- [EXERCISE TASK]:
Give back all the data exactly, line by line.

- [EXERCISE MATERIAL]:
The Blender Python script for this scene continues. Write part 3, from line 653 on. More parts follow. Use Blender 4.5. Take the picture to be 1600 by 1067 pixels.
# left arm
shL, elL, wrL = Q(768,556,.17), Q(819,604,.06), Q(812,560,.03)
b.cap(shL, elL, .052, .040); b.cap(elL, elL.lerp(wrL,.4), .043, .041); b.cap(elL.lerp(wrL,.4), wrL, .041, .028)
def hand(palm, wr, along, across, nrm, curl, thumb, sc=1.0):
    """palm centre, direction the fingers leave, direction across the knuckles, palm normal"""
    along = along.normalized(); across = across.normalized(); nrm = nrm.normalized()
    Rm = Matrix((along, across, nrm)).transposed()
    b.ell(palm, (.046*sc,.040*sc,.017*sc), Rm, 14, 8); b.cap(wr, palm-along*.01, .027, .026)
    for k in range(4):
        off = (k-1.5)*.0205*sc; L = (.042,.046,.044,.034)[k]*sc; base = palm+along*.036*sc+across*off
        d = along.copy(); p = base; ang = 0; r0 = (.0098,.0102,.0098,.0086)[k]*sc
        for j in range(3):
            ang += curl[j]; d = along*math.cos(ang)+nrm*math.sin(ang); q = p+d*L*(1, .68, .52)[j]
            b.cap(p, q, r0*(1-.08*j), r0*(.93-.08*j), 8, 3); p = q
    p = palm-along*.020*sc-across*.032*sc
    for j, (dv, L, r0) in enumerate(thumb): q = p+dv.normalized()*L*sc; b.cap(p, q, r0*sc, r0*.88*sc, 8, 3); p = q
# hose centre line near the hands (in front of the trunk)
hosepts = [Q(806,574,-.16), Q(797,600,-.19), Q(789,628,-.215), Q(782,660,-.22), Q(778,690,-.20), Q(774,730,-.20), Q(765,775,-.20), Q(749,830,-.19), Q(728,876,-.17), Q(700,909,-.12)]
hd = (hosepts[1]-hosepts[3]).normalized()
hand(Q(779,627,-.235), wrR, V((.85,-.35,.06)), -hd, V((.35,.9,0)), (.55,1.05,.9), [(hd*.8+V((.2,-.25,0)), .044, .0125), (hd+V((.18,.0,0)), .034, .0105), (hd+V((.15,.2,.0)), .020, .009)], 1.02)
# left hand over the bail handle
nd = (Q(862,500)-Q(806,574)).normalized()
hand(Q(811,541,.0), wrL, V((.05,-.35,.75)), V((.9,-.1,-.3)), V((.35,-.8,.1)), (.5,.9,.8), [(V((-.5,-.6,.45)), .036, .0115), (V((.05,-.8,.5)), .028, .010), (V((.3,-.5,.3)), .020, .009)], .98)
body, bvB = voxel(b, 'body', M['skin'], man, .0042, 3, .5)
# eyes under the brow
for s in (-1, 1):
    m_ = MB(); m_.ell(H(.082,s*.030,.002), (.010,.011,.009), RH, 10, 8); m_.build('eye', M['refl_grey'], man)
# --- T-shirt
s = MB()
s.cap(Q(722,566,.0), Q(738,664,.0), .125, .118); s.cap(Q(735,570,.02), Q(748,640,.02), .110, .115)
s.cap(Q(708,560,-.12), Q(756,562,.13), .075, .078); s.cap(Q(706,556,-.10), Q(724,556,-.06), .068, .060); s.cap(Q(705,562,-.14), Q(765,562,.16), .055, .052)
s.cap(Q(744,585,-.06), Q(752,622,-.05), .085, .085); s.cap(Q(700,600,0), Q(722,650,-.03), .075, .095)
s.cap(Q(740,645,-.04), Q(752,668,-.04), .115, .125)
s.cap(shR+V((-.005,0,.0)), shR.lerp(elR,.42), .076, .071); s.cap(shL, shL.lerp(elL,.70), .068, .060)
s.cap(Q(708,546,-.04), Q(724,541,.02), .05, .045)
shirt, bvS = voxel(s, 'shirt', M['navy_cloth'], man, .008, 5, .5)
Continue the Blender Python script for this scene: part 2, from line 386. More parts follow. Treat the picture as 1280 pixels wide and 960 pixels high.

- [TASK SOLUTION]:
The Blender Python script for this scene continues. Write part 3, from line 653 on. More parts follow. Use Blender 4.5. Take the picture to be 1600 by 1067 pixels.
# left arm
shL, elL, wrL = Q(768,556,.17), Q(819,604,.06), Q(812,560,.03)
b.cap(shL, elL, .052, .040); b.cap(elL, elL.lerp(wrL,.4), .043, .041); b.cap(elL.lerp(wrL,.4), wrL, .041, .028)
def hand(palm, wr, along, across, nrm, curl, thumb, sc=1.0):
    """palm centre, direction the fingers leave, direction across the knuckles, palm normal"""
    along = along.normalized(); across = across.normalized(); nrm = nrm.normalized()
    Rm = Matrix((along, across, nrm)).transposed()
    b.ell(palm, (.046*sc,.040*sc,.017*sc), Rm, 14, 8); b.cap(wr, palm-along*.01, .027, .026)
    for k in range(4):
        off = (k-1.5)*.0205*sc; L = (.042,.046,.044,.034)[k]*sc; base = palm+along*.036*sc+across*off
        d = along.copy(); p = base; ang = 0; r0 = (.0098,.0102,.0098,.0086)[k]*sc
        for j in range(3):
            ang += curl[j]; d = along*math.cos(ang)+nrm*math.sin(ang); q = p+d*L*(1, .68, .52)[j]
            b.cap(p, q, r0*(1-.08*j), r0*(.93-.08*j), 8, 3); p = q
    p = palm-along*.020*sc-across*.032*sc
    for j, (dv, L, r0) in enumerate(thumb): q = p+dv.normalized()*L*sc; b.cap(p, q, r0*sc, r0*.88*sc, 8, 3); p = q
# hose centre line near the hands (in front of the trunk)
hosepts = [Q(806,574,-.16), Q(797,600,-.19), Q(789,628,-.215), Q(782,660,-.22), Q(778,690,-.20), Q(774,730,-.20), Q(765,775,-.20), Q(749,830,-.19), Q(728,876,-.17), Q(700,909,-.12)]
hd = (hosepts[1]-hosepts[3]).normalized()
hand(Q(779,627,-.235), wrR, V((.85,-.35,.06)), -hd, V((.35,.9,0)), (.55,1.05,.9), [(hd*.8+V((.2,-.25,0)), .044, .0125), (hd+V((.18,.0,0)), .034, .0105), (hd+V((.15,.2,.0)), .020, .009)], 1.02)
# left hand over the bail handle
nd = (Q(862,500)-Q(806,574)).normalized()
hand(Q(811,541,.0), wrL, V((.05,-.35,.75)), V((.9,-.1,-.3)), V((.35,-.8,.1)), (.5,.9,.8), [(V((-.5,-.6,.45)), .036, .0115), (V((.05,-.8,.5)), .028, .010), (V((.3,-.5,.3)), .020, .009)], .98)
body, bvB = voxel(b, 'body', M['skin'], man, .0042, 3, .5)
# eyes under the brow
for s in (-1, 1):
    m_ = MB(); m_.ell(H(.082,s*.030,.002), (.010,.011,.009), RH, 10, 8); m_.build('eye', M['refl_grey'], man)
# --- T-shirt
s = MB()
s.cap(Q(722,566,.0), Q(738,664,.0), .125, .118); s.cap(Q(735,570,.02), Q(748,640,.02), .110, .115)
s.cap(Q(708,560,-.12), Q(756,562,.13), .075, .078); s.cap(Q(706,556,-.10), Q(724,556,-.06), .068, .060); s.cap(Q(705,562,-.14), Q(765,562,.16), .055, .052)
s.cap(Q(744,585,-.06), Q(752,622,-.05), .085, .085); s.cap(Q(700,600,0), Q(722,650,-.03), .075, .095)
s.cap(Q(740,645,-.04), Q(752,668,-.04), .115, .125)
s.cap(shR+V((-.005,0,.0)), shR.lerp(elR,.42), .076, .071); s.cap(shL, shL.lerp(elL,.70), .068, .060)
s.cap(Q(708,546,-.04), Q(724,541,.02), .05, .045)
shirt, bvS = voxel(s, 'shirt', M['navy_cloth'], man, .008, 5, .5)
Continue the Blender Python script for this scene: part 2, from line 386. More parts follow. Treat the picture as 1280 pixels wide and 960 pixels high.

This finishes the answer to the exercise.